Satu dari dua tersangka kasus ini yakni Direktur PT Kreasi Dunia Keluarga Doddy Aryanto Supeno, sudah menjalani sidang di Pengadilan Tipikor sebagai terdakwa. Sementara tersangka lainnya, Panitera/Sekretaris PN Jakpus Edy Nasution masih menjalani pemeriksaan di KPK untuk pelengkapan berkas.

Doddy didakwa jaksa memberi suap sebesar Rp 150 juta kepada panitera Pengadilan Negeri Jakarta Pusat Edy Nasution. Uang suap sebesar Rp150 juta tersebut diberikan agar Edy menunda proses aanmaning atau peringatan eksekusi terhadap PT Metropolitan Tirta Perdana (MTP), dan menerima pendaftaran PK PT Across Asia Limited (AAL). Padahal, waktu pengajuan PK tersebut telah melewati batas yang ditetapkan undang-undang.

Atas perbuatannya, Jaksa mendakwa Doddy telah melanggar Pasal 5 ayat 1 huruf a atau Pasal 13 Undang-Undang Nomor 31 Tahun 1999 sebagaimana diubah dengan Undang-Undang Nomor 20 Tahun 2001 tentang Pemberantasan Tindak Pidana Korupsi (UU Tipikor) juncto Pasal 65 ayat 1 jo Pasal 55 ayat 1 ke-1 KUHP.

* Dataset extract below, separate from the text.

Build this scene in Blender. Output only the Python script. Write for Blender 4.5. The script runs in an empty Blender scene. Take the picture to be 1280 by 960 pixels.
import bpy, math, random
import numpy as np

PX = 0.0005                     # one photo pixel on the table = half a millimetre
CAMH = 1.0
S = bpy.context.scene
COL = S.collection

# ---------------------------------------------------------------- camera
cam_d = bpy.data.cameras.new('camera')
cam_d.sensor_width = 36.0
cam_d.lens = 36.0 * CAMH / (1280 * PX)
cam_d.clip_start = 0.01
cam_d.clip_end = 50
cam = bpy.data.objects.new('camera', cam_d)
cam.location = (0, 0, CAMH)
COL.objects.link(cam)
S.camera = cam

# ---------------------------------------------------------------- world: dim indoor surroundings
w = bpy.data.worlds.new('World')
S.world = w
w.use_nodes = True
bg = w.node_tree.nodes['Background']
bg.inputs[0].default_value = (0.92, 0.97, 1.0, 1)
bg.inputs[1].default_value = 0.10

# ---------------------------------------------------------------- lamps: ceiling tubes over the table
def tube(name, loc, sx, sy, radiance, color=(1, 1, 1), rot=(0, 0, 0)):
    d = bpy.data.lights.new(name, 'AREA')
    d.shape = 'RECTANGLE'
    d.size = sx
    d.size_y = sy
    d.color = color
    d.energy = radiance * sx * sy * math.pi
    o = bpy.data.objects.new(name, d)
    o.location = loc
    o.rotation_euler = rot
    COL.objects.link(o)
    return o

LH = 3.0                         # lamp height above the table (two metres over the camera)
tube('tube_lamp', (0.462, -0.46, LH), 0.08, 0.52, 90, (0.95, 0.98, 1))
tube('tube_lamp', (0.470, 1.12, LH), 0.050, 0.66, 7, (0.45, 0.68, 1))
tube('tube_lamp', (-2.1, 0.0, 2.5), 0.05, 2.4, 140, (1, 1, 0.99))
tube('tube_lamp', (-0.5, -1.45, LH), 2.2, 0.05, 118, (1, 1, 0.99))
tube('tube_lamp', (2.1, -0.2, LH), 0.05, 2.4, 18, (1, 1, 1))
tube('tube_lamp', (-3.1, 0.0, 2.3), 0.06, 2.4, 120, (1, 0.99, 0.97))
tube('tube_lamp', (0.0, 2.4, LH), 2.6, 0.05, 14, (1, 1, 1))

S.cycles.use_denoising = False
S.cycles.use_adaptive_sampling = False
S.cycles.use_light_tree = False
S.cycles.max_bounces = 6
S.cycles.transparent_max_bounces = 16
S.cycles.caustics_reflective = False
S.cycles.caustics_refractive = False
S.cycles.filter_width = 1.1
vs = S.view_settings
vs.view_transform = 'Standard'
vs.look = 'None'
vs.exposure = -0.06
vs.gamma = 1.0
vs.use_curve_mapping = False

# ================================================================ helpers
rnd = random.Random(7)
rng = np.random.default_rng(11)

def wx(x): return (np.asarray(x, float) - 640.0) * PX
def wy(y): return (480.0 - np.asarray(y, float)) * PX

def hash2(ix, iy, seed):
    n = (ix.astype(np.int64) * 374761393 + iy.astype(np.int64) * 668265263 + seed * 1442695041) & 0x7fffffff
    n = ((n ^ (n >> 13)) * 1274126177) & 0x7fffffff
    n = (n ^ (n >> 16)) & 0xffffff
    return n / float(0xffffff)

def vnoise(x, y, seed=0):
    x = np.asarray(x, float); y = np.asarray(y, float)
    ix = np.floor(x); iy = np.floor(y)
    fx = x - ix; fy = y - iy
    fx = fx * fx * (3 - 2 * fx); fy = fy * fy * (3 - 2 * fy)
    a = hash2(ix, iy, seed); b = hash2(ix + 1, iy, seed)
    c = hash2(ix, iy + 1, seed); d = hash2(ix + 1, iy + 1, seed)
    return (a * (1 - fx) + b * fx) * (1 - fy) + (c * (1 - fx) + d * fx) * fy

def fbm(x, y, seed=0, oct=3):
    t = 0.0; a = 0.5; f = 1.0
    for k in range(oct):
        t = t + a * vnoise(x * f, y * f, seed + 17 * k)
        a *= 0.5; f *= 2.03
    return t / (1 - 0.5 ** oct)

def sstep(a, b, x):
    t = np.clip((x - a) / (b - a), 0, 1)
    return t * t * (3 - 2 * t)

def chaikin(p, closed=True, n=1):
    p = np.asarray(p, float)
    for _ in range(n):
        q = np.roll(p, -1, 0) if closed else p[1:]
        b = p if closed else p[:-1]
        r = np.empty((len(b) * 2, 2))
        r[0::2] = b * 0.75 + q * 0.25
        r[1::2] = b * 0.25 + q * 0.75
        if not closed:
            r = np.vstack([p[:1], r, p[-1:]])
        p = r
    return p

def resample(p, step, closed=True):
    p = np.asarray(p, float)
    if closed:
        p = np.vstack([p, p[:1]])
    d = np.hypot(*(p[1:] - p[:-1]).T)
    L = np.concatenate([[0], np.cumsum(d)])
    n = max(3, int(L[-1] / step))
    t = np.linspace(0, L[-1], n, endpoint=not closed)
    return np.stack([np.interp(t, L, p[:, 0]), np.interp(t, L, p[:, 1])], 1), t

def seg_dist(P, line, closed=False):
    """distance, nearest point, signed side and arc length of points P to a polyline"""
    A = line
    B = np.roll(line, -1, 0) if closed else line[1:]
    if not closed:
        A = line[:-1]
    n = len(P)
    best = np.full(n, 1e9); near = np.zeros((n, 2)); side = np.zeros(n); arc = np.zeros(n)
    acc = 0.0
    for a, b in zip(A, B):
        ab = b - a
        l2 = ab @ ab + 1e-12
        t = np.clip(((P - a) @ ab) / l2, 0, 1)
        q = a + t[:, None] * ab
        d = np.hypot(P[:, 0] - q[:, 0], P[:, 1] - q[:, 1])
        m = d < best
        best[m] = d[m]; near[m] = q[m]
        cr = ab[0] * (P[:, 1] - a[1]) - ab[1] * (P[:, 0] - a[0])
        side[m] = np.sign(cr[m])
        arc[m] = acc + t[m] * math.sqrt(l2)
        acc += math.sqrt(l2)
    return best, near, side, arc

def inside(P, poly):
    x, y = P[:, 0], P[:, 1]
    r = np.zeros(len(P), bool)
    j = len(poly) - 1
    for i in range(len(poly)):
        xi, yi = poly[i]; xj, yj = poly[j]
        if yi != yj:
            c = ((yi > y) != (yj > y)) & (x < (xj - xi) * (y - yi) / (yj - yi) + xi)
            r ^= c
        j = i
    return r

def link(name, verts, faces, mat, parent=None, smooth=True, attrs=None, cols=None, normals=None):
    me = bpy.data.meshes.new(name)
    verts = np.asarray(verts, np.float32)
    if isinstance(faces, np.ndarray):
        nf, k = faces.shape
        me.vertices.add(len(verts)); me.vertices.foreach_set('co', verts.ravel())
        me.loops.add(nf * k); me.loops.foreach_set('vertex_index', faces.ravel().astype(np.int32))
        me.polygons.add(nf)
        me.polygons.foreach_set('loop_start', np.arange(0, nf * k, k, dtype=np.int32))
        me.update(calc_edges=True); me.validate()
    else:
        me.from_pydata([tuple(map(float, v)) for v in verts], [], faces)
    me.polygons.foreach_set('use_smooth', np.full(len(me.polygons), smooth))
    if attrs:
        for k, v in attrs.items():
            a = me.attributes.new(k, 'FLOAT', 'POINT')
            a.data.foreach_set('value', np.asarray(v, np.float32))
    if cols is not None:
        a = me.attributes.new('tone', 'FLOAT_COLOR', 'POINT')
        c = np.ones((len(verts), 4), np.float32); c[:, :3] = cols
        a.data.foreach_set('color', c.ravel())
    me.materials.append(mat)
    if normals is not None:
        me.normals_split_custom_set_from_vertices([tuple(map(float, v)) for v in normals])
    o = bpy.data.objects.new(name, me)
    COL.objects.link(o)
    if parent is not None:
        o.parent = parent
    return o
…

Dalam kasus ini, Doddy yang juga Direktur PT Kreasi Dunia Keluarga itu didakwa melakukan penyuapan secara bersama-sama dengan pegawai PT Artha Pratama Anugerah Wresti Kristian Hesti, Presiden Direktur PT Paramount Enterprise Internasional Ervan Adi Nugroho, dan Chairman PT Paramount Enterprise Internasional sekaligus eks Presiden Komisaris Lippo Group Eddy Sindoro.